Your employer saves too. Employers pay 15% National Insurance on your salary, and they save that on whatever you sacrifice. Some employers add part or all of that saving to your pension. If yours does, set the share above and the calculator includes it in your total contribution.
What's modelled, and what's not. This calculator covers income tax (rUK and Scottish bands), employee and employer National Insurance, the personal allowance taper, and a warning if your contribution exceeds your pension annual allowance. It does not model the National Minimum Wage floor on sacrifice, the loss of salary-linked benefits like mortgage affordability or death-in-service cover, or the long-term growth of your pension pot.

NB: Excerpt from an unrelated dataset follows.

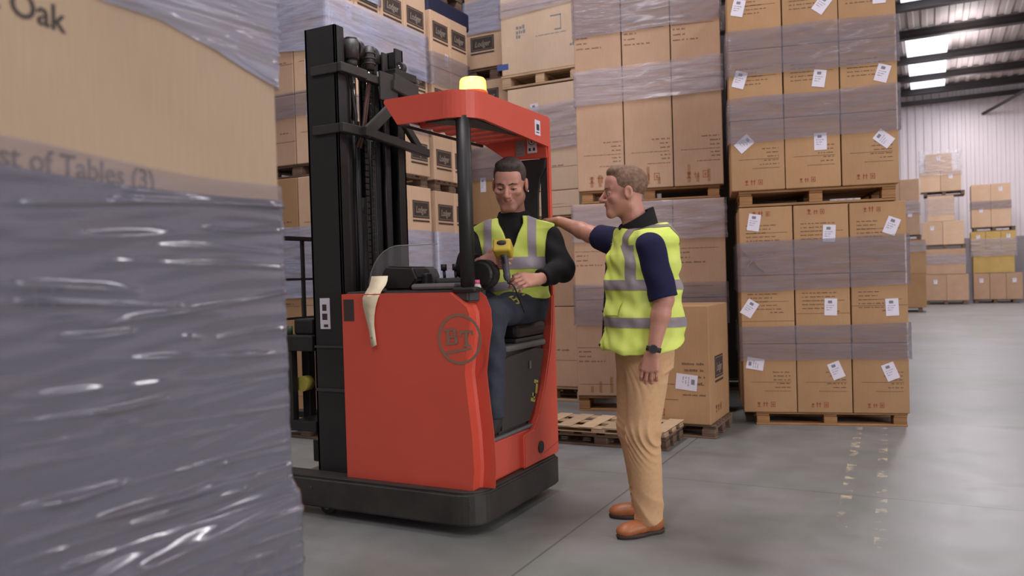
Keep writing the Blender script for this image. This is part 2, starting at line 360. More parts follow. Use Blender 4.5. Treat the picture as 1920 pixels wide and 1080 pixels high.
def print_mesh(kind, w, d, h, face='front', var=0):
    k = (kind, round(w, 2), round(h, 2), face, var)
    if k in PRINTS: return PRINTS[k]
    rng = random.Random(hash((kind, var)) % 9999 if False else (len(kind) * 31 + var * 7 + 3)); bm = bmesh.new(); M = face_matrix(face, w, d)
    hw = (w if face == 'front' else d) / 2
    if kind == 'textblock':      # left text block in the middle of the face
        for i in range(5): dashes(bm, M, -hw * 0.75, h * (0.72 - 0.055 * i), hw * rng.uniform(0.7, 1.35), h * 0.016, rng)
        line_(bm, M, -hw * 0.75, hw * 0.8, h * 0.615, 0.003)
    elif kind == 'textright':
        for i in range(5): dashes(bm, M, hw * 0.8, h * (0.58 - 0.055 * i), hw * rng.uniform(0.4, 0.8), h * 0.016, rng, 'r')
        line_(bm, M, -hw * 0.7, hw * 0.8, h * 0.44, 0.003); line_(bm, M, -hw * 0.2, hw * 0.8, h * 0.31, 0.003)
    elif kind == 'tall_right':
        for i, wd in enumerate((0.75, 0.42, 0.4)): dashes(bm, M, hw * 0.9, h * (0.45 - 0.04 * i), hw * wd, h * 0.012, rng, 'r')
        dashes(bm, M, hw * 0.9, h * 0.335, hw * 1.6, h * 0.007, rng, 'r', 0)
        for i, wd in enumerate((0.4, 0.36)): dashes(bm, M, hw * 0.9, h * (0.30 - 0.035 * i), hw * wd, h * 0.012, rng, 'r')
        dashes(bm, M, hw * 0.9, h * 0.225, hw * 0.95, h * 0.008, rng, 'r', 0)
    elif kind == 'tall_left':
        dashes(bm, M, -hw * 0.95, h * 0.50, hw * 1.7, h * 0.007, rng, 'l', 0)
        for i, wd in enumerate((0.5, 0.5, 1.1)): dashes(bm, M, -hw * 0.9, h * (0.455 - 0.05 * i), hw * wd, h * 0.014, rng)
        line_(bm, M, -hw * 0.9, hw * 0.5, h * 0.12, 0.003)
    elif kind == 'bigleft':
        for i, wd in enumerate((0.5, 0.45, 0.5, 0.3)): dashes(bm, M, hw * 0.9, h * (0.50 - 0.055 * i), hw * wd, h * 0.02, rng, 'r')
        dashes(bm, M, hw * 0.9, h * 0.33, hw * 1.6, h * 0.008, rng, 'r', 0); dashes(bm, M, hw * 0.9, h * 0.24, hw * 0.5, h * 0.014, rng, 'r', 0)
        line_(bm, M, -hw * 0.8, hw * 0.3, h * 0.20, 0.004)
    elif kind == 'icons' or kind == 'icons_top':
        v0 = h * (0.08 if kind == 'icons' else 0.86); u = -hw * 0.5
        for q in range(3):
            s = h * rng.uniform(0.055, 0.075)
            if q == 0:
                quad(bm, M, u, u + s * 0.8, v0, v0 + s * 0.12); quad(bm, M, u + s * 0.3, u + s * 0.5, v0, v0 + s); quad(bm, M, u + s * 0.1, u + s * 0.7, v0 + s * 0.55, v0 + s)
            elif q == 1:
                for dx in (0, 0.5): quad(bm, M, u + s * dx, u + s * (dx + 0.18), v0, v0 + s); quad(bm, M, u + s * (dx - 0.12), u + s * (dx + 0.3), v0 + s * 0.6, v0 + s * 0.75)
            else:
                quad(bm, M, u, u + s * 0.8, v0, v0 + s * 0.1); quad(bm, M, u, u + s * 0.1, v0, v0 + s); quad(bm, M, u + s * 0.7, u + s * 0.8, v0, v0 + s); quad(bm, M, u, u + s * 0.8, v0 + s * 0.9, v0 + s); quad(bm, M, u + s * 0.25, u + s * 0.55, v0 + s * 0.25, v0 + s * 0.7)
            u += s * 1.35
    elif kind == 'strips':
        for q, uu in enumerate((-0.45, -0.1, 0.35)): quad(bm, M, hw * uu, hw * (uu + 0.12), h * 0.035, h * (0.10 + 0.05 * ((q + var) % 3)))
    elif kind == 'line': 
        line_(bm, M, -hw, hw, h * (0.33 + 0.1 * var), 0.003); dashes(bm, M, hw * 0.1, h * 0.45, hw * 0.5, h * 0.02, rng)
    elif kind == 'crate':
        for q in range(3): dashes(bm, M, -hw * 0.6, h * (0.68 - q * 0.07), hw * 0.25, h * 0.06, rng)
        dashes(bm, M, -hw * 0.1, h * 0.52, hw * 0.8, h * 0.018, rng, 'l', 0)
        quad(bm, M, hw * 0.28, hw * 0.55, h * 0.78, h * 0.80); quad(bm, M, hw * 0.53, hw * 0.55, h * 0.58, h * 0.80); quad(bm, M, hw * 0.38, hw * 0.55, h * 0.57, h * 0.59)
        dashes(bm, M, hw * 0.75, h * 0.30, hw * 0.2, h * 0.05, rng)
    me = mesh('print', bm); PRINTS[k] = me; return me
def add_print(o, kind, w, d, h, mat, face='front', var=0):
    me = print_mesh(kind, w, d, h, face, var)
    if not me.materials: me.materials.append(mat)
    p = bpy.data.objects.new('printed_marks', me); C.objects.link(p); p.parent = o; p['kind'] = 'stuff'; return p
ST = {}
def sticker(o, w, d, h, u, v, rot, sw=0.095, sh=0.135, face='front', var=0, blue=False):
    k = (sw, sh)
    if k not in ST:
        bm = bmesh.new(); add_box(bm, (-sw / 2, -sh / 2, 0), (sw / 2, sh / 2, 0.001), 0); me = mesh('sticker', bm); me.materials.append(white_p)
        bm = bmesh.new(); rng = random.Random(4); I = Matrix.Translation((0, 0, 0.0022))
        quad(bm, I, -sw * 0.22, sw * 0.1, sh * 0.22, sh * 0.38)
        for i in range(3): dashes(bm, I, -sw * 0.34, sh * (0.08 - 0.13 * i), sw * (0.6 - 0.1 * i), sh * 0.04, rng)
        m2 = mesh('sticker_print', bm); m2.materials.append(ink_grey); ST[k] = (me, m2)
    M = face_matrix(face, w, d, 0.0016) @ Matrix.Translation((u, v, 0)) @ Matrix.Rotation(rot, 4, 'Z')
    s = bpy.data.objects.new('sticker', ST[k][0]); C.objects.link(s); s.parent = o; s.matrix_local = M; s['label'] = 'white paper sticker'
    p = bpy.data.objects.new('sticker_print', ST[k][1]); C.objects.link(p); p.parent = s
DL = {}
def dark_label(o, w, d, h, face, u, v, lw=0.27, lh=0.16):
    k = (lw, lh)
    if k not in DL:
        bm = bmesh.new(); add_box(bm, (-lw / 2, -lh / 2, 0), (lw / 2, lh / 2, 0.0008), 0); add_box(bm, (-lw / 2, -lh / 2 - 0.035, 0), (lw / 2, -lh / 2 - 0.018, 0.0008), 0)
        me = mesh('label_panel', bm); me.materials.append(panel_dark)
        tm = text_mesh('Lodger', lh * 0.54, 0.25, lh * 0.006, 'CENTER'); tm.transform(Matrix.Translation((0, -lh * 0.2, 0.0016)) @ Matrix.Diagonal((lw / (lh * 2.4), 1, 1, 1)))
        tm.materials.clear(); tm.materials.append(ink_white)
        bm = bmesh.new(); I = Matrix.Translation((0, 0, 0.0015)); a, b = lw * 0.45, lh * 0.42
        for q in ((-a, a, b - 0.004, b), (-a, a, -b, -b + 0.004), (-a, -a + 0.004, -b, b), (a - 0.004, a, -b, b)): quad(bm, I, *q)
        fm = mesh('label_border', bm); fm.materials.append(ink_white); DL[k] = (me, tm, fm)
    M = face_matrix(face, w, d, 0.0014) @ Matrix.Translation((u, v, 0))
    s = bpy.data.objects.new('label_panel', DL[k][0]); C.objects.link(s); s.parent = o; s.matrix_local = M; s['label'] = 'dark printed label with pale lettering'
    for n, me in (('label_lettering', DL[k][1]), ('label_border', DL[k][2])):
        p = bpy.data.objects.new(n, me); C.objects.link(p); p.parent = s

def carton(o2, yaw, u, v, z, w, d, h, mat, label, group=None, jit=0.004):
    """o2 origin of a stack, (u, v) the carton's front-left corner in the stack's own axes"""
    cu, cv = u + w / 2, v + d / 2
    c, s = math.cos(yaw), math.sin(yaw)
    o = bpy.data.objects.new('carton', carton_mesh(w - 0.008, d - 0.006, h - 0.003, mat)); C.objects.link(o)
    o.location = (o2[0] + c * cu - s * cv, o2[1] + s * cu + c * cv, z)
    o.rotation_euler = (0, 0, yaw + random.uniform(-jit, jit)); tag(o, label, 'carton', group); return o

def film_band(o2, yaw, u0, u1, v0, v1, z0, z1, mat, label, off=0.010, tilt=0.0, amp=0.004, group=None, seed=0, sides='frbl'):
    """a closed ring of stretch film round a load, with wrinkles"""
    bm = bmesh.new(); a0, a1, b0, b1 = u0 - off, u1 + off, v0 - off, v1 + off; P = []
    def seg(p, q, n, nrm):
        for i in range(n): P.append((p[0] + (q[0] - p[0]) * i / n, p[1] + (q[1] - p[1]) * i / n, nrm))
    nu = max(4, int((a1 - a0) / 0.035)); nv = max(3, int((b1 - b0) / 0.07))
    seg((a0, b0), (a1, b0), nu, (0, -1)); seg((a1, b0), (a1, b1), nv, (1, 0)); seg((a1, b1), (a0, b1), 4, (0, 1)); seg((a0, b1), (a0, b0), nv, (-1, 0))
    nz = max(5, int((z1 - z0) / 0.022)); c, s = math.cos(yaw), math.sin(yaw); rows = []
    for j in range(nz + 1):
        row = []
        for (x, y, nr) in P:
            f = j / nz; rel = (x - a0) / (a1 - a0)
            zz = z0 + (z1 - z0) * f + tilt * (rel - 0.5) + 0.012 * noise.noise((x * 2.1 + seed, y * 2.1, 5.0 * round(f)))* (1 if j in (0, nz) else 0.3)
            q = noise.noise((x * 3 + seed * 3.1, y * 3, zz * 38)) + 0.6 * noise.noise((x * 9 + seed, y * 9, zz * 60))
            dd = amp * (1 + q)
            X, Y = x + nr[0] * dd, y + nr[1] * dd
            row.append(bm.verts.new((o2[0] + c * X - s * Y, o2[1] + s * X + c * Y, zz)))
        rows.append(row)
    n = len(P)
    for j in range(nz):
        for i in range(n): bm.faces.new((rows[j][i], rows[j][(i + 1) % n], rows[j + 1][(i + 1) % n], rows[j + 1][i]))
    o = link('stretch_film', mesh('stretch_film', bm, True), mat); tag(o, label, 'film', group); return o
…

To see how this contribution compounds over your whole working life alongside the rest of your finances, click "Open full planner" to import your figures.
FAQ
- How much does salary sacrifice actually cost my take-home pay?
Less than the amount you sacrifice, because you stop paying income tax and National Insurance on it. A basic-rate taxpayer giving up £1,000 sees take-home fall by about £720; a higher-rate taxpayer by about £580. The calculator shows your exact figure for the salary and tax year you enter.
- Is salary sacrifice better than my workplace pension's normal contributions?
Usually, because salary sacrifice also saves you National Insurance, which the standard relief-at-source method does not. The income tax outcome is similar either way, but the NI saving (8% at basic rate, 2% above the upper earnings limit) makes sacrifice the more efficient route for most employees. Check whether your scheme offers it.
- What happens to my personal allowance if I earn over £100,000?
Above £100,000 you lose £1 of personal allowance for every £2 you earn, until it is gone around £125,140. Sacrificing salary lowers the income that drives this taper, so sacrificing back under £100,000 can restore the allowance and give you an effective relief rate above 60%. The calculator applies this automatically when you enter a salary in that range.
- What is the annual allowance and what happens if I go over it?
The annual allowance is the most you can pay into pensions each year with tax relief, normally £60,000, but tapered down to as little as £10,000 for very high earners. If your total contribution exceeds it, you may face an annual allowance charge unless you can carry forward unused allowance from the previous three years. The calculator warns you when you are over. The full planner can model your contribution history to work out any charge.
Sources
Disclaimer
Not financial advice. Figures are computed from the legislative tables published by HMRC and do not account for personal circumstances such as the National Minimum Wage floor on sacrifice, salary-linked benefits, or non-Class-1 NI categories. Salary sacrifice can affect mortgage affordability, statutory pay, and death-in-service cover. Consult a qualified adviser for personal financial decisions.